Sur la question de donner du pouvoir aux citoyens et une vraie place dans le processus de décision, il y a aussi toutes les réflexions liées à la représentativité de ces différents types d’assemblées. Dernièrement, j’ai été très intéressée par l’assemblée constituante au Chili, où le mode de scrutin et d’investiture mis en place a été travaillé avec des politologues très pointus, afin de permettre une parité des sièges entre les élus rattachés à des partis politiques et des élus indépendants, qui ne militent au sein d’aucun parti.

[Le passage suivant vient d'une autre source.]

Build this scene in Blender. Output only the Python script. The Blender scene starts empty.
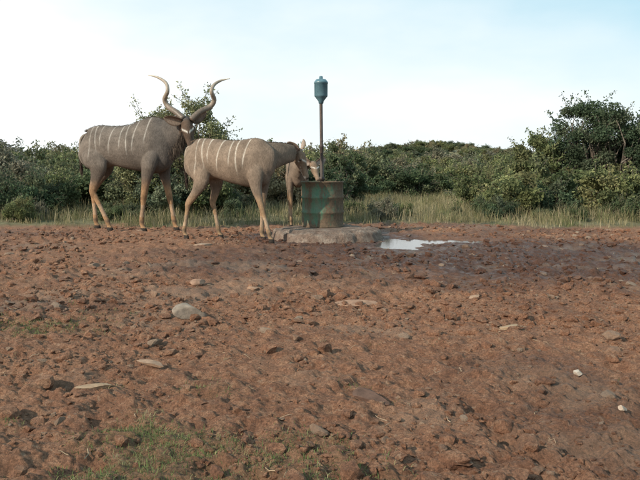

Cette initiative pose des réflexions sur le financement de la politique et sur la manière de faire émerger des candidatures citoyennes. C’est plus ou moins ce qui a été fait avec « The Squad » aux États-Unis, qui a permis d’investir des potentiels identifiés sur le terrain, tels que Alexandria Ocasio-Cortez, et qu’ils ont formés pour aller de l’avant.

En France, nous pouvons prendre l’exemple du projet sur lequel j’ai pu travailler pendant la campagne municipale de Cédric Villani à Paris qui visait à développer un tirage au sort de citoyens sur les listes municipales. 575 personnes de profils très variés ont proposé leur candidature pour figurer sur les listes et 48 personnes ont finalement été tirées au sort. Mais, la France a du mal à développer de telles initiatives. Peut-être est-ce dû au poids historique de notre bagage juridique, administratif et institutionnel ? Pour y répondre, il y aurait une vraie réflexion à porter sur la démocratie liquide, aussi appelée délégative, où pour chaque décision le votant dispose de la possibilité soit de voter directement, soit de transférer son droit de vote à un délégué de son choix, personnalité pouvant avoir une expertise ou une légitimité particulière sur un sujet donné, et méritant donc sa confiance.